More mobile and defensively more aware, Marchisio’s ability in the new playmaker role was on display regularly after Pirlo’s decision to depart for New York City FC and the Turin native was spectacular. Spraying passes around the pitch while always alert to danger when the opposition gained possession, it was arguable that the side was sharper and tougher to beat with the younger man replacing his former international team-mate.

Another league-and-cup double followed, but so too did the agony of a ruptured ACL that sidelined him for six months. Unable to rely on Marchisio fully, Allegri opted for a 4-2-3-1 formation that meant he could rotate in and out of XI alongside either Miralem Pjanić or Sami Khedira, while this past summer saw Blaise Matuidi join the ranks.

Through a mixture of ongoing fitness concerns and the presence of three other vastly experienced midfielders, Marchisio’s chances have once again been limited, making just eleven appearances so far this term. Six of those have been as a substitute, yet he remains a calming influence who always improves the flow of play and the performances of those around him, and it is no surprise that ten of those matches ended with the Bianconeri claiming victory.

A 0-0 draw with Barcelona is the only “blemish” on that perfect record, yet talk of an exit – perhaps even following Pirlo to MLS – has raged, as too has a growing feeling that his best days are behind him. Set to turn 32 later this month and with knees ravaged by injury, with any other player those concerns would probably be well-placed, and Italian football’s grand Old Lady has a long history of moving on those who can no longer help her.
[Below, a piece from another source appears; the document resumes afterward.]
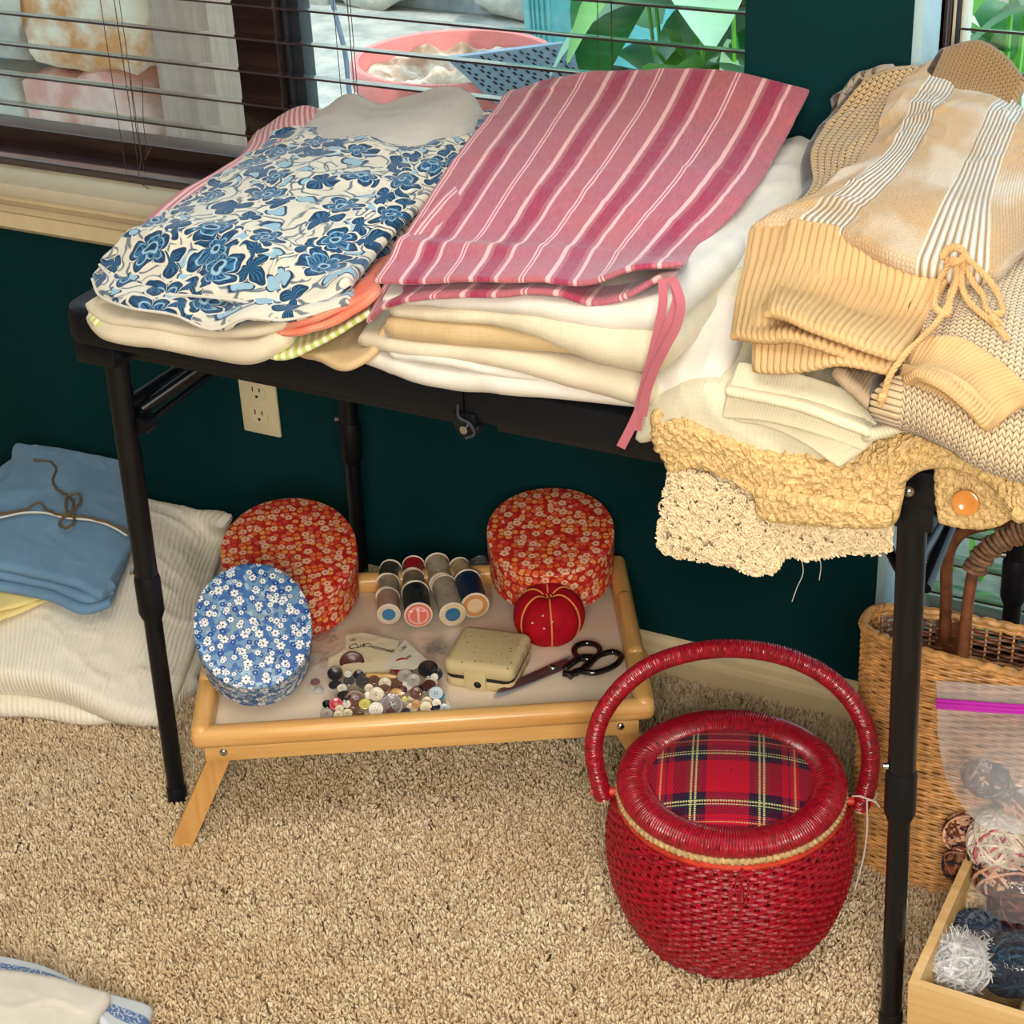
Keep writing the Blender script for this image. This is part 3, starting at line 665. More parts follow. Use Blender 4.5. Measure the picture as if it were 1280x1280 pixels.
def stone_wall(name, label, xa, xb, y, z0, z1, px=None, big=.42, seed=1, dark=0):
    t = thing(name, label, 'wall', ((xa+xb)/2, y, z0))
    mb = MB(); box(mb, (xa, y+.05, z0), (xb, y+.35, z1)); part('mortar', mb, m_mortar, t)
    R = random.Random(seed); z = z0; k = 0
    while z < z1-.05:
        h = big*R.uniform(.5, .85); x = xa-R.uniform(0, .2)
        while x < xb:
            wd = big*R.uniform(.7, 1.4); hh = h*R.uniform(.85, 1.15)
            w_ = min(wd, xb-x) if xb-x < wd else wd
            if w_ > .08:
                o = rockmesh(w_-.03, hh-.03, .2, R.randint(0, 99)); c = np.array([x+w_/2, y+.06, min(z+h/2+R.uniform(-.02, .02), z1-.05)])
                me = mesh('stone', o, rocks[R.choice([0, 1, 2, 3, 3, 0]) if not dark else R.choice([0, 0, 3])], True)
                ob = bpy.data.objects.new('stone', me); COL.objects.link(ob); ob.parent = t; ob.location = c-np.array(t.location); ob.rotation_euler = (0, R.uniform(-.2, .2), 0)
            x += wd
        z += h; k += 1
    return t
m_mortar = m_rock('grey_mortar', (150, 160, 166), (186, 192, 194))
YN = 3.1
xe = D(215, 90, YN)[0]; xp = D(290, 90, YN)[0]
stone_wall('stone_wall', 'pale stone garden wall with rust and rose stones outside the left window', -5.2, xe-.03, YN, GZ, 2.0, seed=4, big=.40)
mb = MB(); box(mb, (xe+.005, YN-.06, GZ), (xp+.0, YN+.25, 2.2), .01)
solo('wooden_post', mb, wood('weathered_board', (184, 160, 142), (160, 136, 118), .5, .8, 2, 0), 'weathered beige board post at the end of the stone wall outside', 'post')
YF = 5.7
stone_wall('stone_wall', 'far grey stone wall behind the pink planter outside', -6.6, -.5, YF, GZ, 2.2, seed=11, big=.55, dark=1)
mb = MB(); box(mb, (-9, 2.4, GZ-.1), (4, 9, GZ)); solo('patio_ground', mb, m_rock('patio_concrete', (150, 150, 142), (180, 174, 162)), kind='structure', base=False, smooth=False)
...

Club legends like Del Piero or global stars like Zinedine Zidane were pushed towards the exit after serving their purpose, but that iconic duo were not born in Turin and didn’t regularly attend games as a child. More importantly, neither of them is quite like Claudio Marchisio, a man who has been counted out too many times already yet always returns even better, ready to pull on the Juventus shirt and seek out the next victory.

History tells us many things, but when it comes to Il Principino, perhaps it’s best to just read the banner. “Don’t touch Marchisio.”